- Viacom employees had secretly uploaded videos from the company’s movies and shows even as they were complaining about copyright violations, as The New York Times reported. Zoing!
- USAToday’s “Juicy Details piece” puts it like this: “Google cites a marketing executive at Viacom’s Paramount studio who said that clips posted to YouTube “should definitely not be associated with the studio — should appear as if a fan created and posted it.” To accomplish that, Google says that “Viacom employees have made special trips away from the company’s premises (to places like Kinko’s) to upload videos to YouTube from computers not traceable to Viacom.” Kinkos FTW.
Payouts earned from the YouTube sale, as detailed by All Things D. Chaching!
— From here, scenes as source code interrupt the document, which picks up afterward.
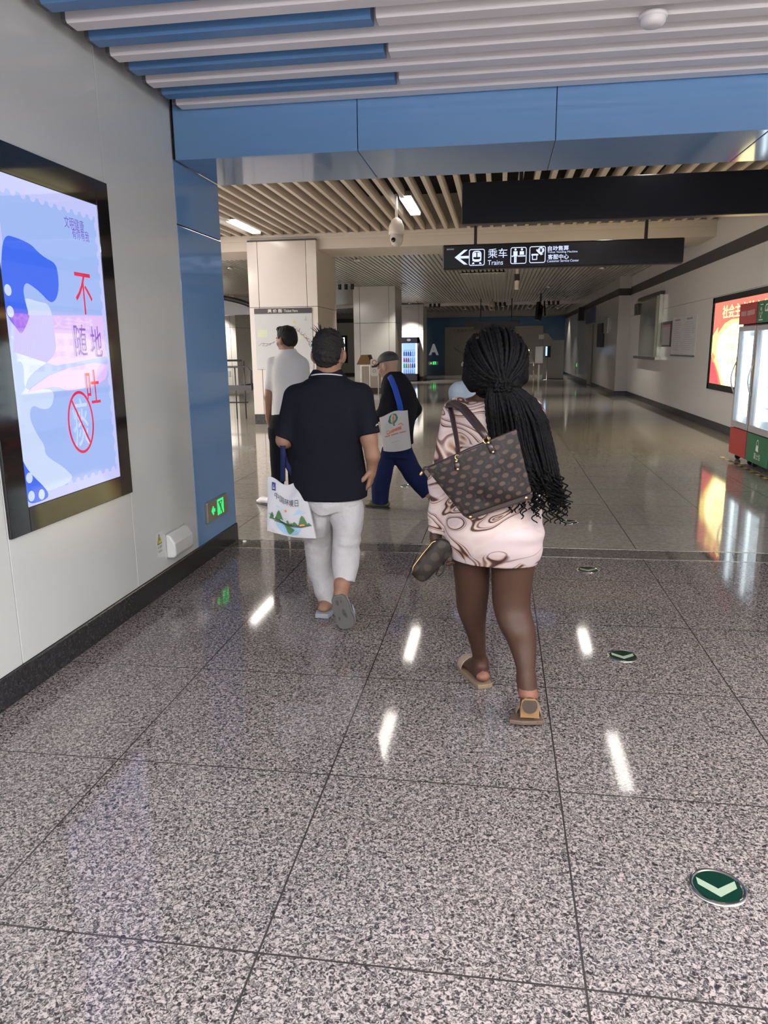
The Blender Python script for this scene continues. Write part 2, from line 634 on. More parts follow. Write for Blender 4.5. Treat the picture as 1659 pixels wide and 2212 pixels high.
M_white = mat('white_enamel', (0.72, 0.735, 0.715), 0.10, spec=0.5, bump=0.012, bscale=3.0)
M_white_hall = mat('warm_white_enamel', (0.68, 0.665, 0.665), 0.13, spec=0.5, bump=0.01, bscale=3.0)
M_pillar = mat('pillar_enamel', (0.60, 0.555, 0.53), 0.15, bump=0.01, bscale=3)
M_gap = mat('seam_backing', (0.06, 0.06, 0.06), 0.7)  # dark backing that shows in the panel seams
M_blue = mat('blue_enamel', (0.17, 0.335, 0.60), 0.07, spec=0.55, bump=0.012, bscale=3.0)
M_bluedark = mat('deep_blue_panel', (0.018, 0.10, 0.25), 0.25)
M_slatw = mat('white_baffle_paint', (0.86, 0.82, 0.83), 0.35, bump=0.02, bscale=8)
M_slatb = mat('blue_baffle_paint', (0.10, 0.23, 0.46), 0.35)
M_slate = mat('baffle_end_grey', (0.10, 0.10, 0.11), 0.6)
M_beige = mat('beige_baffle', (0.70, 0.62, 0.535), 0.35, bump=0.02, bscale=20)
M_plaster = mat('beige_soffit', (0.66, 0.60, 0.53), 0.45)
M_void = mat('ceiling_void_black', (0.006, 0.006, 0.006), 0.9)
M_alu = mat('ribbed_aluminium', (0.62, 0.60, 0.57), 0.34, metal=0.35)
M_bandd = mat('dark_grey_band', (0.042, 0.039, 0.043), 0.5)
M_black = mat('black_gloss', (0.008, 0.008, 0.010), 0.12)
M_blackm = mat('black_matt', (0.012, 0.012, 0.014), 0.45)
M_signblk = mat('sign_black', (0.009, 0.009, 0.014), 0.3)
M_steel = mat('brushed_steel', (0.55, 0.53, 0.50), 0.25, metal=1.0)
M_chrome = mat('chrome', (0.75, 0.74, 0.72), 0.08, metal=1.0)
M_lamp = glow('lamp_diffuser', (1.0, 0.96, 0.93), 9.0)
M_lamp_hot = glow('lamp_spot', (1.0, 0.93, 0.82), 14.0)

def S(o):
    o['kind'] = 'structure'
    return o

# floors
S(MB().box(XL - .1, XR + .1, -4.2, 5.40, -0.12, 0).build('floor', M_granite))
S(MB().box(-14, XR + .1, 5.66, 46, -0.12, 0).build('hall_floor', M_hallstone))
S(MB().box(XL - .1, XR + .1, 5.40, 5.66, -0.12, 0).build('floor_threshold_strip', M_band))
mb = MB()
mb.box(XL, XR, 5.392, 5.404, -0.01, 0.0015)
mb.box(XL, XR, 5.650, 5.664, -0.01, 0.0020)
S(mb.build('trim_1', M_steel))

# left wall of the passage: white enamel sheets with thin seams
mb = MB()
ys = [-4.2, -3.70, -2.60, -1.50, -0.40, 0.66, 1.76, 2.853, 3.963, 4.878]
for a, b in zip(ys[:-1], ys[1:]):
    mb.box(XL - 0.02, XL, a + 0.003, b - 0.003, 0.14, 3.6, 0)
mb.box(XL - 0.10, XL - 0.014, -4.2, 4.878, 0.0, 3.6, 1)
S(mb.build('wall_left', [M_white, M_gap], bevel=0.002))
mb = MB()
mb.box(XL - 0.1, XL + 0.012, -4.2, Y2, 0.0, 0.138)
S(mb.build('baseboard_left', M_darkstone, bevel=0.004))
# blue portal: jamb and beam
mb = MB()
mb.box(XL - 0.14, XL + 0.001, Y1, Y2, 0.138, 2.298, 0)
mb.box(XL - 0.14, XL + 0.001, Y1, Y2, 2.306, 2.69, 0)
mb.box(XL - 0.14, XL - 0.008, Y1 + .002, Y2 - .002, 2.29, 2.32, 1)
S(mb.build('portal_jamb', [M_blue, M_black], bevel=0.003))
mb = MB()
for x in (XR - .001,):
    mb.box(x, x + .1, Y1, Y2, 0.138, 2.69, 0)
S(mb.build('portal_jamb', [M_blue], bevel=0.003))
mb = MB()
xs = [XL + 0.014, -0.885, 0.300, 1.49, 2.68, XR]
for a, b in zip(xs[:-1], xs[1:]):
    mb.box(a + 0.002, b - 0.002, Y1, Y2, 2.685, 3.6, 0)
mb.box(XL, XR, Y1 + 0.008, Y2 - 0.008, 2.693, 3.5, 1)
S(mb.build('portal_beam', [M_blue, M_black], bevel=0.004))

# passage ceiling void and far closure behind the viewer
S(MB().box(XL - .1, XR + .1, -4.2, Y1, 3.28, 3.4).build('ceiling', mat('white_soffit', (0.75, 0.73, 0.74), 0.7)))
S(MB().box(XL - .1, XR + .1, -4.3, -4.2, 0, 3.5).build('wall_back', M_white))
# right wall of passage and hall
mb = MB()
ysr = [-4.2, -2, 0, 2, 4.0, 6.0, 8.0, 10.0, 12.4, 14.86, 17.0, 19.25, 21.6, 24.05]
for a, b in zip(ysr[:-1], ysr[1:]):
    mb.box(XR, XR + 0.02, a + 0.0015, b - 0.0015, 0.14, 2.337, 0)
    mb.box(XR, XR + 0.02, a + 0.0015, b - 0.0015, 2.343, 3.0, 0)
mb.box(XR, XR + 0.02, -4.2, 24.05, 3.19, 4.4, 0)
mb.box(XR + 0.012, XR + 0.14, -4.2, 24.05, 0, 4.4, 1)
S(mb.build('wall_right', [M_white_hall, M_gap]))
S(MB().box(XR - 0.012, XR + 0.05, -4.2, 24.06, 2.975, 3.195).build('trim_2', M_bandd))
S(MB().box(XR - 0.014, XR + 0.1, 5.66, 24.06, 0, 0.142).build('baseboard_right', M_darkstone))
XF = 3.50
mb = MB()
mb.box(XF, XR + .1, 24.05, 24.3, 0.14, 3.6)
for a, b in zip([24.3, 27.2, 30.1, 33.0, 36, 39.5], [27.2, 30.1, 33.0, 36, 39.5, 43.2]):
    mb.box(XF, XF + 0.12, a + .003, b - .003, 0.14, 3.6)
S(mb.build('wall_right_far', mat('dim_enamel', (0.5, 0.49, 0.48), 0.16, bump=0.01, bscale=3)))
mb = MB()
mb.box(XF - 0.012, XR + .1, 24.03, 43.2, 2.96, 3.16)
S(mb.build('trim_3', M_bandd))
S(MB().box(XF - 0.014, XR + .1, 24.03, 43.2, 0, 0.14).build('baseboard_right_far', M_darkstone))
# far end
mb = MB()
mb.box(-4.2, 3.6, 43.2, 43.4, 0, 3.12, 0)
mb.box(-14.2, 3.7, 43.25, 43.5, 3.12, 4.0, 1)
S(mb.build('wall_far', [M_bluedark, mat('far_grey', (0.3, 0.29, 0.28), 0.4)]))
mb = MB()
mb.box(-3.05, 2.35, 43.12, 43.2, 0.0, 2.62, 0)
DOOR = S(mb.build('door_1', mat('roller_shutter', (0.26, 0.25, 0.235), 0.35, metal=0.1)))
mb = MB()
mb.box(-14.2, -4.2, 43.2, 43.4, 0.14, 2.95, 0)
mb.box(-14.2, -4.2, 43.18, 43.4, 2.95, 3.15, 1)
mb.box(-14.2, -4.2, 43.18, 43.4, 0, 0.14, 1)
S(mb.build('wall_far_left', [mat('far_enamel', (0.55, 0.56, 0.55), 0.25), M_bandd]))
mb = MB()
mb.box(-14.3, -14.1, 5.6, 43.4, 0.14, 4.2, 0)
mb.box(-14.1, -14.08, 5.6, 43.4, 0, 0.14, 1)
S(mb.build('wall_left_hall', [M_white_hall, M_darkstone]))
S(MB().box(-14.2, XL - 0.14, 5.45, 5.66, 0, 4.2).build('wall_front_hall', M_white_hall))

# hall ceilings
S(MB().box(-14.2, XR + .2, Y2 - .1, 15.4, 4.35, 4.45).build('ceiling_void', M_void))
mb = MB()
mb.box(-14.2, XR, 15.12, 16.5, 3.42, 3.60)
mb.box(-14.2, XR, 15.12, 15.35, 3.60, 4.40)
mb.box(-14.2, XR, 15.09, 15.12, 3.66, 3.72)
S(mb.build('ceiling_soffit', M_plaster, bevel=0.004))
# ribbed metal ceiling: ribs run into the depth of the hall
V, Fc = [], []
pitch, x = 0.11, -14.0
k = 0
while x < XR - 0.02:
    for (dx, z) in ((0, 3.50), (0.07, 3.50), (0.07, 3.545), (0.11, 3.545)):
        V += [(x + dx, 16.45, z), (x + dx, 35.7, z)]
    x += pitch
for i in range(len(V) // 2 - 1):
    Fc.append((2 * i, 2 * i + 2, 2 * i + 3, 2 * i + 1))
S(link_mesh('ceiling_ribbed_metal', V, Fc, M_alu))
mb = MB()
mb.box(-14.2, XR + .1, 35.7, 36.1, 3.38, 3.6, 0)
mb.box(-14.2, XR + .1, 36.1, 43.3, 3.9, 4.0, 1)
mb.box(-14.2, XR + .1, 16.4, 35.8, 3.62, 3.7, 1)
S(mb.build('ceiling_far', [M_alu, M_void]))
mb = MB()
x = -9.0
while x < 3.4:
    mb.box(x, x + 0.05, 36.1, 43.2, 3.45, 3.56)
    x += 0.24
S(mb.build('ceiling_far_slat_field', M_alu))

# square pillars clad in enamel sheets
def pillar(x0, x1, y0, y1, top, seam, mtl):
    mb = MB()
    w = 0.21
    for (za, zb) in ((0.2, seam - .004), (seam + .004, top)):
        mb.box(x0 + .0, x0 + w - .004, y0, y1, za, zb, 0)
        mb.box(x0 + w + .004, x1 - w - .004, y0, y1, za, zb, 0)
        mb.box(x1 - w + .004, x1, y0, y1, za, zb, 0)
    mb.box(x0 + .008, x1 - .008, y0 + .008, y1 - .008, 0.0, top + 0.03, 1)
    mb.box(x0 + .004, x1 - .004, y0 + .004, y1 - .004, 0.0, 0.2, 2)
    return S(mb.build('pillar', [mtl, M_gap, M_darkstone], bevel=0.006))
pillar(-4.985, -3.58, 15.0, 16.75, 3.58, 2.33, M_pillar)
pillar(-4.83, -3.43, 25.3, 27.0, 3.50, 2.33, M_white_hall)
pillar(-5.0, -3.50, 35.4, 37.2, 3.46, 2.33, M_white_hall)
pillar(-11.6, -9.75, 27.6, 29.4, 3.50, 2.33, M_white_hall)
pillar(-14.0, -12.0, 15.0, 16.75, 3.58, 2.33, M_white_hall)

# ------------------------------------------------------------------ baffles of the passage ceiling: white and blue ones in turn, lengthwise across the passage
ZB = 2.965
def baffle(ya, x0, x1, m, label, first):
    mb = MB()
    prof = [(0.0, 0.012), (0.012, 0.0), (0.098, 0.0), (0.110, 0.012), (0.110, 0.20), (0.0, 0.20)]
    mb.prism([(x0 + 0.025, ya + a, ZB + b) for a, b in prof], (x1 - x0 - 0.025, 0, 0), 0)
    if first:
        mb.prism([(x0, ya + a + .004 * (1 if a < .05 else -1), ZB + b + (.004 if b < .05 else -.004)) for a, b in prof], (0.0248, 0, 0), 1)
    o = mb.build('ceiling_baffle', [m, M_slate])
    return tag(o, label, 'ceiling baffle', 'baffles of the passage ceiling')
words_ = ['first', 'second', 'third', 'fourth', 'fifth', 'sixth', 'seventh', 'eighth', 'ninth', 'tenth', 'eleventh']
i = 0
y = 4.745
wn = bn = 0
while y > -4.0:
    vis = i < 10
    if i % 2 == 0:
        lab = '%s all-white ceiling baffle counted from the blue beam' % words_[wn] if vis else 'white ceiling baffle of the passage out of view'
        baffle(y, XL + 0.075, XR, M_slatw, lab, True); wn += 1
    else:
        lab = '%s blue ceiling baffle counted from the blue beam, white beyond its end' % words_[bn] if vis else 'blue ceiling baffle of the passage out of view'
        baffle(y, XL + 0.075, -0.61, M_slatb, lab, True)
        lab = 'white baffle continuing the %s blue one from the blue beam' % words_[bn] if vis else 'white ceiling baffle of the passage out of view'
        baffle(y, -0.61, XR, M_slatw, lab, False); bn += 1
    y -= 0.2
    i += 1

# beige baffles of the hall ceiling
x = -13.8
proto = None
L_ = 'beige ceiling baffle running into the depth of the hall in front of the soffit'
while x < XR - 0.05:
    if proto is None:
        proto = MB().box(x, x + 0.062, Y2 + .02, 15.10, 3.70, 3.84).build('hall_ceiling_baffle', M_beige, bevel=0.004)
        tag(proto, L_, 'ceiling baffle', 'beige baffles of the hall ceiling')
        x0p = x
    else:
        dup(proto, (x - x0p, 0, 0))
    x += 0.2155

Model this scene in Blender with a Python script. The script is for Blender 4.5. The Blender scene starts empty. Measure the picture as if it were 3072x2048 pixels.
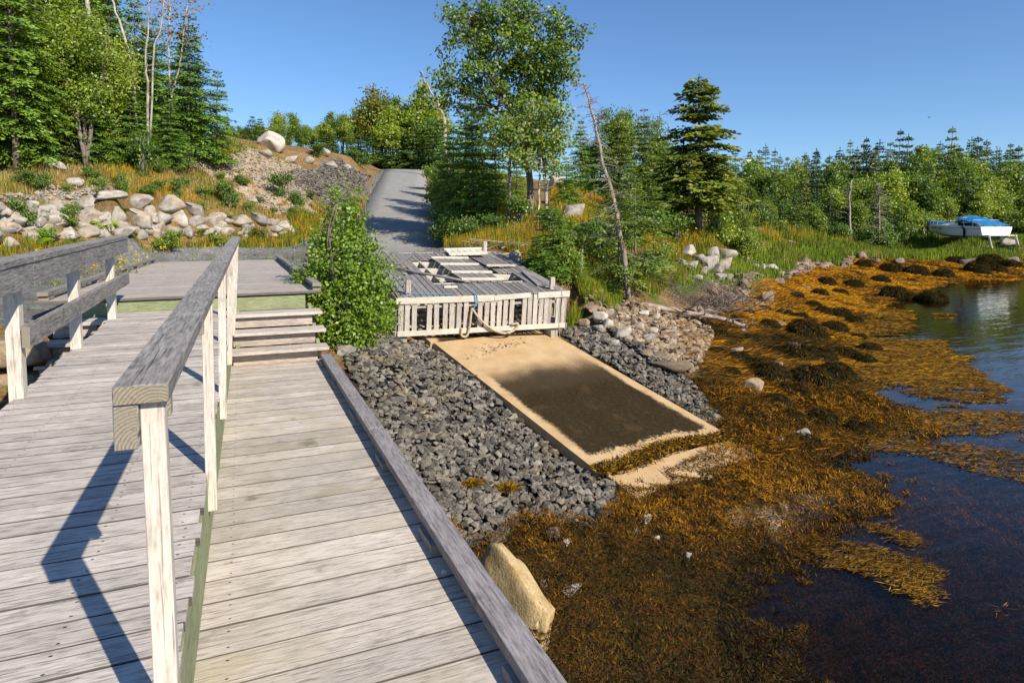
import bpy, bmesh, math, random
import numpy as np
from mathutils import Vector, Matrix, noise as mnoise

random.seed(7)
RNG = np.random.default_rng(7)
scene = bpy.context.scene
COL = scene.collection
R = math.radians

# ------------------------------------------------------------------ camera, sky, sun, exposure
YAW, PITCH, EYE_Z = R(23.0), R(3.0), 1.65
cam_d = bpy.data.cameras.new('camera')
cam = bpy.data.objects.new('camera', cam_d)
COL.objects.link(cam)
cam.location = (0, 0, EYE_Z)
cam.rotation_euler = (R(90) - PITCH, 0, -YAW)
cam_d.sensor_fit = 'HORIZONTAL'
cam_d.sensor_width = 36
cam_d.lens = 22.266
cam_d.shift_y = -0.0747
cam_d.clip_start = 0.05
cam_d.clip_end = 3000
scene.camera = cam

SUN_AZ, SUN_EL = R(159.0), R(35.5)          # azimuth clockwise from +Y
world = bpy.data.worlds.new('World')
scene.world = world
world.use_nodes = True
wn = world.node_tree.nodes
wn.clear()
sky = wn.new('ShaderNodeTexSky')
sky.sky_type = 'NISHITA'
sky.sun_disc = False
sky.sun_elevation = SUN_EL
sky.sun_rotation = SUN_AZ
sky.altitude = 0
sky.air_density = 1.0
sky.dust_density = 0.0
sky.ozone_density = 8.0
bg = wn.new('ShaderNodeBackground')
bg.inputs['Strength'].default_value = 0.10
wo = wn.new('ShaderNodeOutputWorld')
world.node_tree.links.new(sky.outputs[0], bg.inputs[0])
world.node_tree.links.new(bg.outputs[0], wo.inputs[0])

sun_d = bpy.data.lights.new('sun', 'SUN')
sun_d.energy = 4.4
sun_d.angle = R(0.5)
sun_d.color = (1.0, 0.92, 0.77)
sun = bpy.data.objects.new('sun', sun_d)
COL.objects.link(sun)
sdir = Vector((math.sin(SUN_AZ) * math.cos(SUN_EL), math.cos(SUN_AZ) * math.cos(SUN_EL), math.sin(SUN_EL)))
sun.rotation_euler = sdir.to_track_quat('Z', 'Y').to_euler()
sun.location = (10, -20, 30)

scene.view_settings.view_transform = 'Standard'
scene.view_settings.look = 'None'
scene.view_settings.exposure = 0.58
scene.view_settings.gamma = 1
scene.view_settings.use_curve_mapping = False
try:
    scene.cycles.max_bounces = 6
    scene.cycles.transparent_max_bounces = 12
    scene.cycles.caustics_refractive = False
    scene.cycles.caustics_reflective = False
except Exception:
    pass

# ------------------------------------------------------------------ surveying helpers: sight lines from the eye point to places
FPX, CX, HY = 1900.0, 1536.0, 695.0
CYO = HY + FPX * math.tan(PITCH)
FW = np.array([math.sin(YAW) * math.cos(PITCH), math.cos(YAW) * math.cos(PITCH), -math.sin(PITCH)])
RT = np.array([math.cos(YAW), -math.sin(YAW), 0.0])
UP = np.cross(RT, FW)
HF = np.array([math.sin(YAW), math.cos(YAW), 0.0])
EYE = np.array([0, 0, EYE_Z])


def ray(u, v):
    d = FW + RT * (u - CX) / FPX - UP * (v - CYO) / FPX
    return d / d.dot(HF)


def at_d(u, v, d):
    return EYE + ray(u, v) * d


def at_z(u, v, z):
    r = ray(u, v)
    return EYE + r * ((z - EYE_Z) / r[2])


WL = -1.90                                    # water level

# ------------------------------------------------------------------ terrain: radial basis surface through surveyed heights
CP = []


def cd(u, v, d):
    CP.append(at_d(u, v, d))


def cz(u, v, z):
    CP.append(at_z(u, v, z))


def cw(x, y, z):
    CP.append(np.array([x, y, z], float))


def wall_d(u):
    return 17.5 + u / 700.0 * 10.0


for u in (-120, 0, 140, 280, 420, 560, 700, 850):           # foot and top of the stone wall
    cd(u, 748 - 22 * u / 700, wall_d(u) - .35)
    cd(u, 612 + (u / 850) * 44, wall_d(u) + .9)
for a in [(50, 850, 8.5), (300, 860, 9.8)]:
    cz(a[0], a[1], .62)
for a in [(-1.5, 22, .72), (0, 23, .75), (1.5, 22.5, .72), (-3.5, 15, .6), (-3, 11, .58), (-5, 10, .6), (2.2, 15, .5), (2.4, 19, .62),
          (-1, 15, .35), (0, 11, .1), (.8, 17, .4), (1.6, 11.2, -.2), (2.2, 12.6, -.1), (2.3, 10.0, -.6), (-2.6, 8.9, .45), (-3.5, 8.7, .55), (-6, 8.5, .6),
          (-2.4, 7.4, -.5), (-4, 7, -.6), (-3, 4, -1.2), (-1, 6, -1.0), (-.5, 3, -1.6), (-4, 1, -2.2), (0, 0, -2.2), (-8, 2, -2.0), (-12, 8, .2), (-14, 14, 1.2)]:
    cw(*a)
# bank above the wall
for a in [(0, 520, 24), (150, 515, 24.5), (300, 560, 22.5), (0, 580, 20.5), (300, 480, 27), (450, 560, 26), (400, 425, 30), (520, 425, 31), (620, 425, 32.5), (560, 520, 29),
          (700, 425, 40), (700, 500, 34), (700, 580, 30.5), (810, 443, 45), (850, 500, 40), (850, 580, 33), (960, 458, 50), (1060, 472, 57), (960, 520, 45), (1000, 570, 42), (1000, 640, 36),
          (900, 640, 32), (900, 720, 29), (960, 690, 31), (0, 440, 36), (250, 420, 40), (500, 400, 45), (-300, 500, 24), (-300, 420, 40), (700, 430, 60), (900, 455, 75)]:
    cd(*a)
# road corridor
for a in [(1182, 745, 27.4), (1130, 745, 27), (1350, 742, 26.5), (1195, 620, 40), (1330, 640, 38), (1120, 600, 42), (1210, 540, 57), (1320, 545, 55), (1160, 540, 55), (1215, 512, 67), (1310, 510, 66),
          (1215, 490, 78), (1100, 470, 80), (1330, 480, 80), (1215, 470, 95)]:
    cd(*a)
# right of the road
for a in [(1400, 660, 31), (1450, 620, 36), (1600, 645, 26.5), (1540, 620, 27), (1600, 712, 21), (1480, 740, 19), (1400, 728, 23), (1700, 580, 33), (1750, 640, 28), (1660, 560, 38), (1900, 690, 27), (1820, 640, 30),
          (2000, 700, 30), (2095, 690, 30.5), (1760, 850, 16), (1700, 820, 16.5), (1900, 860, 18.5), (2030, 770, 26), (2200, 785, 31), (2250, 812, 31), (2100, 872, 23.5), (1990, 900, 20),
          (1500, 560, 45), (1800, 560, 50), (2100, 640, 50), (2300, 700, 50), (2400, 742, 52), (2500, 732, 66), (2990, 721, 62), (2900, 723, 62), (3080, 722, 61), (2800, 725, 70), (3072, 725, 69), (3400, 730, 66), (2600, 715, 82), (3000, 715, 84)]:
    cd(*a)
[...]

That’s a whole lotta sheep.
- $516 million to Sequoia Capital
- $334 million to co-founder Chad Hurley
- $301 million to co-founder Steve Chen
All Things D also pulls some revenue figures from YouTube’s inception in January 2005 through August 2006, the last month before the company sold itself.
- It wasn’t until December 2005 that YouTube started pulling in revenue, and it wasn’t until August 2006 that the company turned a profit. (The company showed a 186 percent jump between July and August of 2006, to $2.5 million.)
Wired Magazine also had a lengthy story documenting YouTube’s past 5 years, but it’s not online… which I find really annoying. Basically YouTube isn’t bleeding anymore, but it’s not exactly a “cash cow,” as Wired states (clearly someone didn’t read the Wikipedia on cash cow before filing their piece). I’m so over Wired.